Observando o mar
Finalmente céu azul e muito sol. Na orla da praia banhistas de todas as épocas, metidos em roupas de banho, bronzeiam-se e deixam-se acariciar por ondas tépidas e calmas. Olhando para o vasto mar não é impossível sobrepor gerações de banhistas a divertir-se de um mesmo modo, sugerindo ao observador de hoje que o tempo passa, mas o homem é sempre o mesmo e assim será até o fim dos tempos.
Esses dois jovens que acabam de passar, a que geração pertencem? Estarão vivos, ainda, velhos e andando por aí? Que terá sido feito de seus sonhos? Realizaram-se? Estarão ainda juntos, talvez encerrados numa mesma cova, eles e seus sonhos?
Ou divago e não reconheço jovens que estão por nascer e passarão por esse mesmo lugar daqui a alguns anos, abraçados e sonhando com um futuro ao qual também eles pertencem?
E quanto ao observador? O observador de hoje está sentado num banco de pedra, defronte o mar. Ele pertence a uma galeria de observadores do passado e do futuro, testemunhas do cotidiano de diferentes épocas. Há 50 anos, o dia 27 de setembro de 1959 foi exatamente um domingo como este. Na época o observador de plantão lia nos jornais sobre a estrondosa recepção feita, quatro dias antes e nessa mesma cidade de Santos, ao então candidato à presidência da República, o ex-governador de São Paulo senhor Jânio Quadros. Jânio foi recebido no porto por uma multidão que lotou o armazém de desembarque de onde seguiu, em um carro aberto de bombeiros, até a Praça do Mercado, onde fez um breve comício. Eram os tempos do governo Juscelino e, talvez, a história do Brasil fosse outra se aquele Jânio aclamado pela multidão no Mercado não fosse eleito para a presidência, coisa que de todo escapava ao observador de 1959.

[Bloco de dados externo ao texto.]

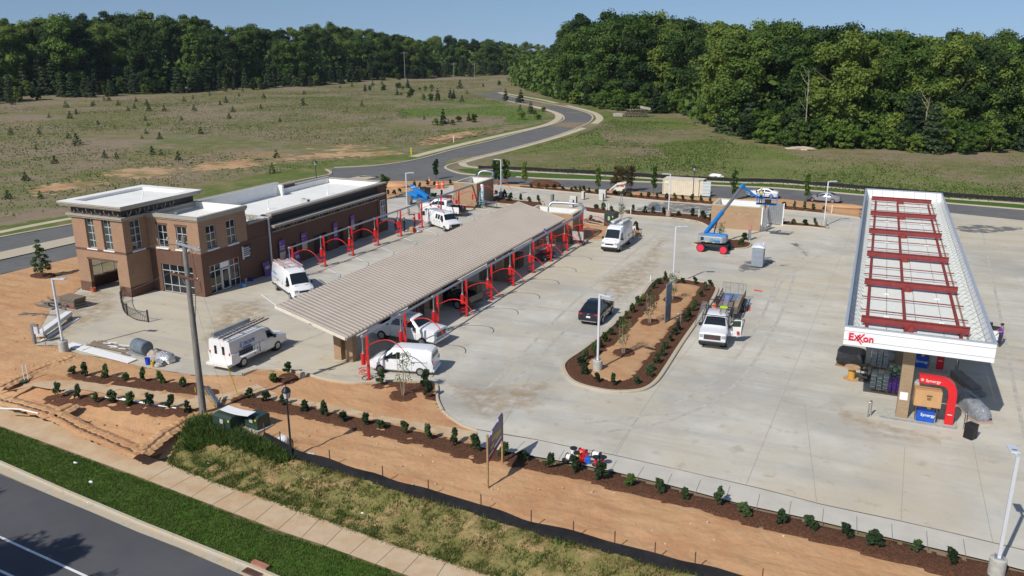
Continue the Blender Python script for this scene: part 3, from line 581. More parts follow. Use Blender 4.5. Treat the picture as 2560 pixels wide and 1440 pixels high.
# roof units
def acunit(name,label,loc,s=(.9,.5,.6)):
    t=thing(name,label,'air conditioner',loc); m=M(); m.box(-s[0]/2,-s[1]/2,0.05,s[0]/2,s[1]/2,s[2]); m.obj('housing',mat('hvac_grey',(.5,.51,.50),.5,.2),t,bevel=.02)
    m=M(); m.box(s[0]/2,-s[1]/2+.05,.1,s[0]/2+.012,s[1]/2-.05,s[2]-.06); m.obj('grille',mat('hvac_grille',(.06,.09,.085),.6),t)
    m=M(); m.cyl((-.2,0,s[2]),(-.2,0,s[2]+.04),.2,n=16); m.obj('fan_guard',greymetal,t); return t
acunit('condenser_unit','small grey condenser with dark grille on the white roof of the long building',(-55.6,72.2,5.4))
acunit('condenser_unit','grey and black condenser unit in the roof gap between tower and long building',(-55.5,61.8,5.1),(1.1,.6,1.0))
t=thing('scrap_conduit','tangle of thin metal conduit and white debris lying in the roof gap','debris',(-55.3,63,5.1)); m=M()
for k in range(9): a=random.uniform(0,PI); m.bar((random.uniform(-.4,.4),random.uniform(-.9,.5),.15),(random.uniform(-.5,.8),random.uniform(-.6,1.4),random.uniform(.3,.9)),.03)
m.obj('conduit',steel,t); m=M(); 
for k in range(5): m.obox((random.uniform(-.4,.4),random.uniform(-.6,1.1),.12),.4,.3,.2,random.uniform(0,3))
m.obj('offcut',white,t)
# wall signs and banners
def sidesign(name,label,cat,v,z0,z1,wd,build,u=-53.96,group=None):
    t=thing(name,label,cat,(u,v,0),0,group); build(t,wd,z0,z1); return t
purple=mat('banner_purple',(.13,.06,.32),.5,var=.15); cream=mat('banner_cream',(.55,.48,.33),.6)
def banner(big,small,flip=False):
    def f(t,wd,z0,z1):
        m=M(); m.box(0,-wd/2,z0,.03,wd/2,z1); m.obj('panel',purple,t)
        h=z1-z0
        if not flip: m=M(); m.box(.03,-wd/2+.02,z0+.02,.036,wd/2-.02,z0+h*.38); m.obj('lower_panel',cream,t)
        rot=(PI/2,0,PI/2)
        big and textpart('lettering',big,.34,white if flip is None else cream,t,(.034,-wd/2+.06,z1-.42),rot,.004,xs=.8)
        y=z1-.72
        for ln in small:
            if ln=='#': m=M(); m.box(.03,-wd/2+.1,y,.036,wd/2-.12,y+.13); m.obj('lettering_block',cream,t); y-=.24; continue
            textpart('lettering',ln,.19,cream,t,(.034,-wd/2+.06,y),rot,.004,xs=.8); y-=.27
    return f
sidesign('banner','purple and cream banner reading 10 behind the ladder van','banner',65.8,1.0,3.0,.95,banner('10',['#','#']))
sidesign('banner','purple banner reading FREE VACS left of the dark doorway','banner',69.4,1.2,3.0,.9,banner('Free',['Vacs']))
sidesign('banner','tall purple banner right of the dark doorway','banner',75.0,1.0,3.0,.75,banner('',['#','#','#','#'],True))
sidesign('banner','short purple banner nearest the far end of the long wall','banner',78.4,1.5,3.2,.75,banner('',['#','#']))
for i,(v,lb) in enumerate(((66.6,'purple sign board leaning below the first banner'),(67.6,'purple sign board beside the ladder van front corner'),(62.9,'purple sign board leaning on the wall behind the ladder van'))):
    t=thing('leaning_sign_board',lb,'sign board',(-53.6,v,0)); m=M(); m.obox((0,0,.75),.03,.85,1.4,ry=-R(12)); m.obj('panel',purple,t)
    m=M(); m.obox((.02,0,.9),.02,.6,.3,ry=-R(12)); m.obox((.02,0,.45),.02,.6,.12,ry=-R(12)); m.obj('lettering_block',cream,t)
    for y_ in(.43,-.43): m=M(); m.bar((.13,y_,0),(-.15,y_,1.45),.025); m.obj('leg',steel,t)
def menu(t,wd,z0,z1):
    m=M(); m.box(0,-wd/2,z0,.08,wd/2,z1); m.obj('panel',mat('menu_black',(.02,.02,.025),.4),t)
    m=M(); m.box(.0,-wd/2-.08,z0+.1,.14,-wd/2-.002,z1+.05); m.obj('frame',white,t)
    lt=mat('menu_lit',(.42,.43,.46),.5)
    for k in range(5):
        zz=z1-.16-k*.2; m=M(); m.box(.08,-wd/2+.08,zz-.06,.088,wd/2-(.15 if k%2 else .3),zz+.06); m.obj('text_row',lt if k<4 else white,t)
sidesign('wall_sign','black menu sign with rows of white lettering beside the glass entrance','sign',60.65,2.25,3.55,1.15,menu)
def bucket(name,label,loc,col,r=.15,h=.36,cat='bucket',fl=False):
    t=thing(name,label,cat,loc,random.uniform(0,6)); m=M(); m.tube([(0,0,0),(0,0,h)],[r*.85,r],14,cap=False); m.cyl((0,0,0),(0,0,.01),r*.84,n=14); m.obj('pail',mat('bk%.2f%.2f'%(col[0],col[2]),col,.4),t,smooth=True)
    m=M(); m.tube([(math.cos(a)*r,0,h-.03+math.sin(a)*r*.5) for a in [PI*k/8 for k in range(9)]],.006,5); m.obj('handle',steel,t)
    if fl: m=M(); m.cyl((0,0,h-.05),(0,0,h-.04),r*.9,n=14); m.obj('contents',fl,t)
    return t
bucket('bucket','light blue bucket stacked near the glass entrance',(*gz(612,705),.035),(.35,.5,.65),.2,.4)
bucket('bucket','mid blue tub on the paving near the glass entrance',(*gz(608,717),.035),(.08,.25,.6),.28,.35)
bucket('bucket','dark blue bucket against the brick wall',(*gz(628,702),.035),(.02,.04,.4),.18,.38)
bucket('bucket','orange bucket by the left tower doorway',(*gz(233,729),.035),(.55,.12,.06),.22,.4)
# ================= vacuum canopy =================
V_=thing('vacuum_canopy','long beige ribbed metal canopy sloping over brick columns','canopy',(0,0,0))
x0,x1,z0_,z1_,v0,v1=-36.9,-31.2,4.58,3.02,43.75,86.7
def cz(x): return z1_+(z0_-z1_)*(x1-x)/(x1-x0)
rb=M(); n=98; pitch=(v1-v0)/n
for k in range(n):
    a=v0+k*pitch
    A=[(a,0),(a+pitch*.52,0),(a+pitch*.66,.05),(a+pitch*.90,.05),(a+pitch,0)]
    for i in range(4):
        (ya,ha),(yb,hb)=A[i],A[i+1]
        rb.add([(x0,ya,cz(x0)+ha),(x1,ya,cz(x1)+ha),(x1,yb,cz(x1)+hb),(x0,yb,cz(x0)+hb)],[(0,1,2,3)],0)
rb.obj('roof',layered('tan_roof_metal',[(.45,.385,.325),((.40,.34,.285),.3,.5,.1,.5),((.50,.43,.36),1.5,.62,.06,.4),((.36,.31,.26),.6,.6,.08,.5,(1,.08,1))],.55,0,spec=.4),V_)
un=M(); un.add([(x0,v0,z0_-.06),(x1,v0,z1_-.06),(x1,v1,z1_-.06),(x0,v1,z0_-.06)],[(0,1,2,3)]); un.obj('underside',mat('canopy_under',(.35,.34,.32),.7),V_)
tr_=M(); tr_.bar((x0,v0-.03,z0_-.03),(x1,v0-.03,z1_-.03),.05,.22); tr_.obj('edge_trim',mat('cream_trim',(.72,.66,.55),.5),V_); tr_=M(); tr_.bar((x0,v1+.03,z0_-.03),(x1,v1+.03,z1_-.03),.05,.16); tr_.obj('edge_trim',mat('cream_trim',(.72,.66,.55),.5),V_)
gt=M(); gt.bar((x1+.05,v0,z1_-.06),(x1+.05,v1,z1_-.06),.1,.12); gt.bar((x0-.02,v0,z0_-.03),(x0-.02,v1,z0_-.03),.04,.08); gt.obj('gutter',trim,V_)
bm_=M()
for v in (46.9,60.0,73.0,85.0):
    bm_.bar((x0+.3,v,z0_-.25),(x1-.2,v,z1_-.22),.16,.28)
for xx in(-35.8,-33.9,-32.2): bm_.bar((xx,v0+.3,cz(xx)-.16),(xx,v1-.3,cz(xx)-.16),.12,.16)
bm_.obj('beam',steel,V_)
for v in(46.9,60.0,73.0,85.0):
    for xx in(-34.0,-33.0):
        c=M(); c.box(xx-.3,v-.3,0,xx+.3,v+.3,2.3); cc=c.obj('column',block,V_); c=M(); c.box(xx-.08,v-.08,2.3,xx+.08,v+.08,cz(xx)-.3); c.obj('post',steel,cc); c=M(); c.box(xx-.34,v-.34,2.3,xx+.34,v+.34,2.36); c.obj('cap',conc2,cc)
# ================= masonry enclosures =================
def enclosure(name,label,x0,y0,x1,y1,h,openside=None):
    t=thing(name,label,'enclosure',(0,0,0)); w=.3; m=M()
    if openside!='y0': m.box(x0,y0,0,x1,y0+w,h)
    m.box(x0,y1-w,0,x1,y1,h); m.box(x0,y0+w,0,x0+w,y1-w,h)
    if openside!='x1': m.box(x1-w,y0+w,0,x1,y1-w,h)
    m.obj('wall',block,t); m=M(); k=.02
    m.box(x0+w,y1-w-k,0,x1-w,y1-w,h-.02); m.box(x0+w,y0+w,0,x0+w+k,y1-w-k,h-.02)
    if openside!='y0': m.box(x0+w+k,y0+w,0,x1-w,y0+w+k,h-.02)
    m.obj('inner_face',mat('white_render',(.8,.8,.78),.7,var=.05),t)
    m=M(); rim(m,x0-.03,y0-.03,x1+.03,y1+.03,h,h+.06,w+.06); m.obj('coping',mat('tan_coping',(.55,.48,.33),.7),t); return t
enclosure('vacuum_enclosure','tan block enclosure with white inside behind the ribbed canopy',-36.4,87.8,-30.6,91.6,3.35)
enclosure('vacuum_enclosure','tan block enclosure at the far end of the left vacuum row',-53.8,103.3,-50.2,108.9,3.3)
en=enclosure('dumpster_enclosure','tan block dumpster enclosure with open corrugated steel gate',-17.7,102.8,-11.75,107.6,2.85,'x1')
for (a,b) in (((-11.6,102.9),(-10.9,103.05)),((-11.55,107.55),(-9.6,107.3))):
    g=M(); A=Vector((*a,0));Bv=Vector((*b,0)); d=(Bv-A); L_=d.length; d.normalize(); nrm=Vector((-d.y,d.x,0)); q=int(L_/.12)
    for k in range(q):
        p0=A+d*k*.12; p1=A+d*(k+1)*.12; o0=nrm*(.03 if k%2 else 0); o1=nrm*(0 if k%2 else .03)
        g.add([p0+o0+Vector((0,0,.12)),p1+o1+Vector((0,0,.12)),p1+o1+Vector((0,0,2.75)),p0+o0+Vector((0,0,2.75))],[(0,1,2,3)])
    g.obj('gate',steel,en)
for p in((-11.6,102.75),(-11.55,107.6),(-9.6,107.3)): gp=M(); gp.box(p[0]-.06,p[1]-.06,0,p[0]+.06,p[1]+.06,2.85); gp.obj('gate_post',white,en)
for x in(-16.2,-15.2,-14.3,-13.45,-13.2): lm=M(); lm.cyl((x,102.8,1.95),(x,102.72,1.95),.07); lm.obj('wall_outlet',cream,en)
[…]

Já o observador de hoje lê nos jornais opiniões de analistas que condenam a diplomacia brasileira por abrigar Manuel Zelaya na embaixada do país em Honduras. O que se diz é que o fato atrapalha os planos do Brasil de tornar-se um líder mundial. Ao observador a presença de Zelaya parece conflitar com a noção de soberania nacional dado que Zelaya assumiu o controle da embaixada com seus seguidores. Assim, no território nacional em Honduras há um líder estrangeiro no comando, sendo que os quatro funcionários brasileiros da embaixada não têm como administrá-la.
Mas a crise hondurenha vai passar, assim como Jânio passou e os observadores passaram e passarão. Restarão as manhãs de sol aos domingos, os homens indo e vindo sobre a areia, saindo e entrando em épocas, sonhando com vidas passadas e futuras, até que num domingo qualquer talvez nada mais exista na paisagem além de um imenso vazio sem história, banhado silenciosamente pelas águas do mar.